Jonathan Grella, a DeLay spokesman, said DeLay still believed it was legitimate to allow a leader to retain his post while under indictment. But Grella said that by reinstating the rule that he step aside, DeLay was "denying the Democrats their lone issue. Anything that could undermine our agenda needs to be nipped in the bud."

Rep. Mark Kirk (news, bio, voting record), R-Ill., said, "It's a mark of a leader to take a bullet for the team and not for the team to take a bullet for the leader. I'm very glad we decided to stick with the rules."

Hastert spokesman John Feehery said that a change in standards of conduct "would have been the right thing to do but it was becoming a distraction."

Brendan Daly, spokesman for House Democratic Leader Nancy Pelosi, said Republicans pulled back on the discipline rule because "the issue simply became too hot for them to handle."

That truce ended last year when a freshman Democrat, Chris Bell of Texas, filed a complaint that led to a rebuke of DeLay.

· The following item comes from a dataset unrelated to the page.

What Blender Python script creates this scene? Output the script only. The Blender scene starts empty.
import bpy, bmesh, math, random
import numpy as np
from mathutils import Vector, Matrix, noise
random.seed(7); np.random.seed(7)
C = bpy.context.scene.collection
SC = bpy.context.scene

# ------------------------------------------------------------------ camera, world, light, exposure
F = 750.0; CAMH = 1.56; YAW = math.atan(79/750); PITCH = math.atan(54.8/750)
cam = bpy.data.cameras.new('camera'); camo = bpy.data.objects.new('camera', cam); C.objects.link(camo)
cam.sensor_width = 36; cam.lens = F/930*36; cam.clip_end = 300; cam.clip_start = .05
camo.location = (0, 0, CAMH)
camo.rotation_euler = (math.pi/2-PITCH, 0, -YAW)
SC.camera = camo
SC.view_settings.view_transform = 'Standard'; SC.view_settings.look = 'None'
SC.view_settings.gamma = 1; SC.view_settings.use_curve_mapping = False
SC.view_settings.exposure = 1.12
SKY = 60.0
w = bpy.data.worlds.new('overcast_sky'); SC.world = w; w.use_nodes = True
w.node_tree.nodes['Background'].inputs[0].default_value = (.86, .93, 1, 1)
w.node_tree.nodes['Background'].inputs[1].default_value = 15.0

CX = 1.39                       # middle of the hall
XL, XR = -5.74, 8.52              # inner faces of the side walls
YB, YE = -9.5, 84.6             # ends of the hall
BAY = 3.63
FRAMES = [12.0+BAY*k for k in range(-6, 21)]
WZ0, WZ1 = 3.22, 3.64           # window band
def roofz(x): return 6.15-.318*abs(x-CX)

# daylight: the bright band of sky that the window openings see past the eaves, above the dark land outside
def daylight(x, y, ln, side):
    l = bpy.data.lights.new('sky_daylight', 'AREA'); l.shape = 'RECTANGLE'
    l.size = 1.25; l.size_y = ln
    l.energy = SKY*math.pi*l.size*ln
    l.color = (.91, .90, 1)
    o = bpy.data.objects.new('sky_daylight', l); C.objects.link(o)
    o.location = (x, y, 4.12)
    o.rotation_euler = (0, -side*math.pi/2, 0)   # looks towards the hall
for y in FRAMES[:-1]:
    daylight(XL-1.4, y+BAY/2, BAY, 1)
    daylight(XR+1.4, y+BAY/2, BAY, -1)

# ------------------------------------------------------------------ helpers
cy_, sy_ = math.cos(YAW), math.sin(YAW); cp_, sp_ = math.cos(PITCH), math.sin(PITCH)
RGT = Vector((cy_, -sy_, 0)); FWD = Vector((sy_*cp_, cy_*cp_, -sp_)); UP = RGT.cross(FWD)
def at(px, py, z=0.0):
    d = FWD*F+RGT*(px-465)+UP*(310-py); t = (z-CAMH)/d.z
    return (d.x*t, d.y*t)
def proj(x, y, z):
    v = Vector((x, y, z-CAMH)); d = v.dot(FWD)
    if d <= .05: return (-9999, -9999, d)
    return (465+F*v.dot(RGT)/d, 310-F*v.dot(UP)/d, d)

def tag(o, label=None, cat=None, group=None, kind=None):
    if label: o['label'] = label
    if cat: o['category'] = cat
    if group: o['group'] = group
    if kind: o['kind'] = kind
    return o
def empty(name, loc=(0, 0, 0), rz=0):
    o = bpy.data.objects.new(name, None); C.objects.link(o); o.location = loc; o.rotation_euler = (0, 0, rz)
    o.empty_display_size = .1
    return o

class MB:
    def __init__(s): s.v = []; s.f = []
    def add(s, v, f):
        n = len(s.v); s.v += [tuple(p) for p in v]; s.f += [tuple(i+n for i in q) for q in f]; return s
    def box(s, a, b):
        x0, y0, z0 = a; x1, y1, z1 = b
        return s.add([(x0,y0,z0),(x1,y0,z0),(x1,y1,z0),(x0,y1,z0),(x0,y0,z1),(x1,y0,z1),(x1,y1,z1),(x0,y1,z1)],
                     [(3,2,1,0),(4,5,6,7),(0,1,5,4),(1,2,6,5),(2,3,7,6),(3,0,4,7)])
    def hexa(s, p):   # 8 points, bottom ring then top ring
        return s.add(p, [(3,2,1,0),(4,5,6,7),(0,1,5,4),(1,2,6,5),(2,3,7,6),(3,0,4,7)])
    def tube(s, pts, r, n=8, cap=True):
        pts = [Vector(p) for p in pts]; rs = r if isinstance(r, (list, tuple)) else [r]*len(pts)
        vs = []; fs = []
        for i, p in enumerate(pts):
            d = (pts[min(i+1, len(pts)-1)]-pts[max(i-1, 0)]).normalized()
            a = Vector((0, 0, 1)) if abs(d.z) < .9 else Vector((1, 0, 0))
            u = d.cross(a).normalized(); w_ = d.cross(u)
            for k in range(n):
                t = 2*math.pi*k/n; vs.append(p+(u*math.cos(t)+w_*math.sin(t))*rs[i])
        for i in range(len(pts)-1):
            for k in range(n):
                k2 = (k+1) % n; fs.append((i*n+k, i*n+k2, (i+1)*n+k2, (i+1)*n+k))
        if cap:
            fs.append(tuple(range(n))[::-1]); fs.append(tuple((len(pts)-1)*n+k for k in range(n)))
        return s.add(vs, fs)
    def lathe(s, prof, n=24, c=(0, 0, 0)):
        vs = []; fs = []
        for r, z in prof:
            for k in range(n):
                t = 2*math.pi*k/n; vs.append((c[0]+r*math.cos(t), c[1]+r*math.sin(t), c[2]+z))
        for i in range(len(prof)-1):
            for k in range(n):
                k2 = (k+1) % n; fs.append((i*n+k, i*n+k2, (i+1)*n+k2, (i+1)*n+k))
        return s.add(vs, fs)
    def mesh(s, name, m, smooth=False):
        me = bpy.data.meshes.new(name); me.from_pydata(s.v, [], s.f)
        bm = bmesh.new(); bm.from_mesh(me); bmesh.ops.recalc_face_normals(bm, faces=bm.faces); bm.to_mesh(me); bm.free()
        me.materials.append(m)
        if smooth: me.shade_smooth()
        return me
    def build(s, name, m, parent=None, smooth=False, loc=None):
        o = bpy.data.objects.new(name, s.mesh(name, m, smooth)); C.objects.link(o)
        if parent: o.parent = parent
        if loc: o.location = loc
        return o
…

The House ethics committee cited the general rule several times in criticizing the majority leader.

However, the panel did not find that DeLay violated any other standard of conduct, even though it concluded that DeLay created the appearance that an energy company's political donors were given special access to him. DeLay also was admonished for his office's contact with federal aviation officials, seeking their intervention in a Texas political dispute.

Later, the ethics panel — formally the Committee on Standards of Official Conduct — also admonished Bell for filing a complaint that presented an exaggerated description of DeLay's conduct.

The outgoing chairman of the ethics committee, Republican Joel Hefley of Colorado, issued a statement before the meeting opposing any change in conduct rules that was not bipartisan.

Tom Fitton, president of Judicial Watch, said, "Tom DeLay is a poster boy for ethics problems in the House."
The true nature of DeLay's duplicity is evident in the words of his spokesman: "denying the Democrats their lone issue. Anything that could undermine our agenda needs to be nipped in the bud." By denying the Democrats, they can refocus on their agenda, which in this case is making sure that DeLay maintains leadership of the House.

It's hard to believe that Democrats truly think that Republicans changed their position because the issue was "too hot." If Brendan Daly really speaks for his boss, Nancy Pelosi, then the Democrats are playing checkers on a chess board.

DeLay, Hastert and the GOP leadership have once again outsmarted the Democrats by simply playing politics like poker. DeLay knows that the party will make sure that the investigations go nowhere, and he gets to appear moral and resolute by supporting the current standards.

Good work, Mr DeLay. You are a credit to your party.